Gaetano è stato forse l’ultimo a tagliarli, ha fatto una lunga treccia e con una sola sforbiciata ha detto addio a tutto.
Ha conservato a lungo la treccia, credo che fosse un simbolo del suo cambiamento. Tra tutti lui è quello che è cambiato di più, se c’è una progressione nelle mutazioni, se esiste una scala di valore, lui è quello che ha avuto il cambiamento migliore e più radicale. È sceso a patti con le sue debolezze e ha scoperto le sue forze, ha detto addio ai tentennamenti e ha tirato fuori la risolutezza.
Poi un giorno ha preso la treccia e l’ha buttata nel camino. Dice che ha fatto un gran fumo e una gran puzza, io credo fossero i pensieri racchiusi di un’adolescenza costipata.

continua a parlare

C’è il teschio di un gatto nelle mattonelle della mia stanza.
Sono spaventata dai ricci quando l’acqua è scura, ma mi ha detto di non aver paura e non ne ho.
Ho salutato gli amici per andare via e per tornare, ma ho dimenticato di rimettere il tappo sulla bottiglia, cosa ne sarà?
Quest’anno abbiamo distillato fiori, ma lui non si lamenta più perché c’è troppa neve e ha le labbra secche. Ora gli va bene tutto e non c’è più nulla su cui mentire.

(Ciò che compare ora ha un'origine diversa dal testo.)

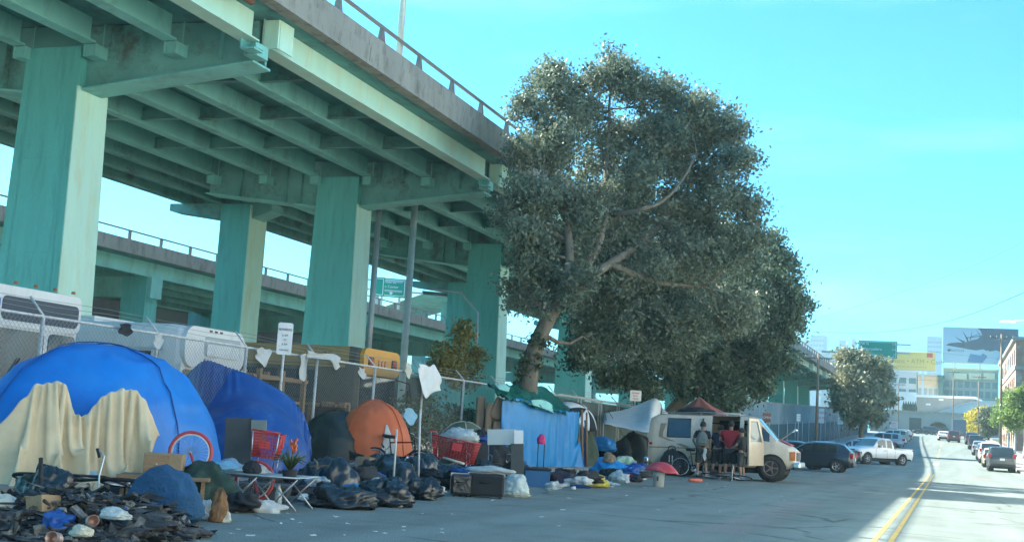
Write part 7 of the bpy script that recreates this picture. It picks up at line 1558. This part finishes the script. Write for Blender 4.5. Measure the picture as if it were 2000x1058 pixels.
for r_ in range(4):
    z0 = bh-2.9-r_*3.4
    for k in range(9):
        y = BYa+2.2+5.1*k; q = MB(); q.box((BX-.06, y, z0), (BX-.004, y+1.9, z0+1.9)); wn_ = q.build('window', M['glass'], bb_, world=True)
        q = MB(); q.box((BX-.16, y-.15, z0-.22), (BX-.003, y+2.05, z0-.01)); q.build('sill', M['palewhite'], wn_, world=True)
    for k in range(6):
        x = BX+1.3+3.9*k; q = MB(); q.box((x, BYa-.06, z0-.2), (x+1.9, BYa-.004, z0+2.0)); wn_ = q.build('window', M['palewhite'] if (k+r_) % 2 == 0 else M['glass'], bb_, world=True)
        q = MB(); q.box((x-.2, BYa-.14, z0+2.03), (x+2.1, BYa-.003, z0+2.25)); q.box((x-.15, BYa-.14, z0-.45), (x+2.05, BYa-.003, z0-.23)); q.build('lintel', M['palewhite'], wn_, world=True)
# buildings beside and behind the camera, outside the frame: added to send light back into the shade
for k, (y0, y1, h, m_, lb) in enumerate(((-120,-52,11,'cream wall','tall cream warehouse behind the camera on the right'), (-50,12,9,'pale sunlit wall','long pale warehouse on the right beside the camera'), (14,62,10,'cream wall','cream warehouse on the right outside the frame'), (64,112,8,'pale sunlit wall','pale workshop on the right before the street trees'))):
    b_ = thing('warehouse', lb, 'building', (7.7, (y0+y1)/2, 0)); mm = mat('cream wall', (.80,.78,.70), .9, var=.04, scale=.4) if m_ == 'cream wall' else M['palewall']
    q = MB(); q.box((7.7, y0, 0), (30, y1, h)); q.build('wall', mm, b_, world=True); q = MB(); q.box((7.55, y0-.2, h), (30.2, y1+.2, h+.4)); q.build('roof', M['stucco'], b_, world=True)
    for j in range(int((y1-y0)/9)): q = MB(); q.box((7.64, y0+3+9*j, .1), (7.697, y0+7+9*j, 3.4)); q.build('roller_door', MATS['grey roller door'], b_, world=True)
# utility poles and wires
def upole(label, x, y, h, r=.16, arms=1):
    t = thing('utility_pole', label, 'utility pole', (x, y, g(y)+.1)); q = MB(); q.tube([(0,0,0),(0,0,h)], [r, r*.65], 10); q.build('pole', M['pole_wood'], t)
    for k in range(arms):
        z = h-.5-.9*k; q = MB(); q.box((-1.2,-.06,z),(1.2,.06,z+.12)); a = q.build('cross_arm', M['pole_wood'], t)
        for xx in (-1.1,-.5,.5,1.1): q = MB(); q.lathe([(0,0),(.05,.02),(.03,.1),(.05,.15),(0,.2)], (xx,0,z+.12), 8); q.build('insulator', M['galv'], a)
    return t
upole('tall wood utility pole left of the brick building', 5.25, 140, 12.6)
z = WY(1985, 462, 72).z; upole('wood utility pole at the right frame edge with only a cross arm end showing', 5.55, 72, z-g(72)+.4, arms=2)
upole('thin wood pole in front of the far grey shed', .9, 246, 12.5, .14); upole('thin pole rising between the grey shed and the barrel roof hall', 5.2, 238, 11.5, .13)
upole('dark wood pole rising before the end of the green freeway', -10.9, 112, 8.6, .15); upole('thin pole left of the arch before the white annex', -8.6, 238, 9.5, .13)
def wire(label, pts, r=.018, n=24):
    q = MB(); q.tube([crv([Vector(p) for p in pts], i/n) for i in range(n+1)], r, 4); return solo('overhead_wire', q, M['letter_k'], label, 'wire', 'overhead wires')
wire('long sagging wire crossing the sky above the far billboards', [WY(2060,545,72), WY(1900,612,95), WY(1800,638,115), WY(1690,650,135), WY(1560,646,150)], .02)
wire('faint wire rising steeply to the right frame edge', [WY(2060,440,72), WY(1960,492,90), WY(1860,535,110), WY(1700,590,135), WY(1580,625,150)], .011)
wire('thin wire running low over the street to the wood utility pole', [WY(1948,700,140), WY(1850,690,160), WY(1750,676,190)], .015)
wire('thin wire over the red shopping cart side of the street', [WY(1946,705,140), WY(1960,690,110), WY(2050,655,75)], .015)
wire('low wire passing in front of the silvery tree', [Vector((-10.9,112,8.4+g(112))), WY(1750,738,170), WY(1900,745,240)], .018)
# street lamps
sl = thing('street_lamp', 'white cobra head street lamp reaching in at the right frame edge', 'street lamp', (5.4, 62, .13))
hd = WY(1968, 628, 62)-Vector((5.4,62,.13)); q = MB(); q.tube([(0,0,0),(0,0,hd.z-.4)], [.11,.07], 10); q.build('mast', M['galv'], sl)
q = MB(); q.tube([(0,0,hd.z-.4), (hd.x*.4,0,hd.z+.12), (hd.x+.3,0,hd.z+.06)], .03, 7); q.build('arm', M['galv'], sl)
q = lump((hd.x, hd.y, hd.z-.06), .36, .14, .10, 3, 0, 1, 1, 0, 16); q.build('lamp_head', M['white'], sl)
lp_ = WX(1628, 787, -11.6); sl = thing('street_lamp', 'small bright lamp on a short pole before the blue grey wall', 'street lamp', (lp_.x, lp_.y, g(lp_.y)+.1)); hz = lp_.z-g(lp_.y)-.1
q = MB(); q.tube([(.5,0,0),(.5,0,hz-.2),(.3,0,hz),(0,0,hz)], .06, 7); q.build('mast', M['galv'], sl)
q = lump((0,0,hz-.05), .2, .14, .12, 3, 0, 1, 1, 0, 14); em = mat('lamp head lens', (.85,.85,.8), .3); em.node_tree.nodes['Principled BSDF'].inputs['Emission Color'].default_value = (1,.98,.9,1); em.node_tree.nodes['Principled BSDF'].inputs['Emission Strength'].default_value = 1.2; q.build('lamp_head', em, sl)
sl = thing('street_lamp', 'slim lamp with curved arm under the bridge beside the sapling', 'street lamp', (-22.2, 48.6, 0)); q = MB(); q.tube([(0,0,0),(0,0,11.2)], [.17,.14], 12); q.build('mast', mat('grey painted mast', (.5,.6,.58), .6), sl)
q = MB(); q.tube([(2.6,2,4.0),(2.5,2,6.2),(1.6,2,7.1),(.1,2,7.2)], .05, 6); q.build('arm', M['galv'], sl)
# ------------------------------------------------------------------ haze: the air over the whole place
hm = bpy.data.materials.new('haze'); hm.use_nodes = True; n = hm.node_tree; n.nodes.clear()
pv = n.nodes.new('ShaderNodeVolumePrincipled'); pv.inputs['Color'].default_value = (.62, .93, 1, 1); pv.inputs['Density'].default_value = .00028; pv.inputs['Anisotropy'].default_value = .2
mo = n.nodes.new('ShaderNodeOutputMaterial'); n.links.new(pv.outputs[0], mo.inputs['Volume'])
q = MB(); q.box((-910, -130, -1.5), (910, 1290, 135)); hz_ = q.build('haze', hm); tag(hz_, kind='stuff')
scene.cycles.volume_bounces = 1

Sei una tovaglia bianca sul tavolo della colazione, sai di sapone e hai tagliato i capelli. A Pasqua era troppo presto, non pensi? Eppure io sostavo nel tuo rispetto. Ma quanto è lontano luglio? Abbiamo scritto le stesse cose, perché anche tu hai visto i gusci morti delle cicale, ma ci sono sempre Bodini e Verri, e la ricostruzione degli eventi. Facciamo ordine, a me il letto, che mi piace disegnare e portarci il pranzo, tu prendi il tavolo, che ti piace scrivere e tirare pugni. Potrei stendere le lenzuola su un telaio e scrivere la nostra giornata, potresti cucire tovaglioli e dipingere i nostri figli.
Ora che la realtà è arrivata sui nostri cuori possiamo anche sorridere e smettere di far tremare le mani. Ripensa allo yoga e alzati in aria, continua a parlare, non smettere ora.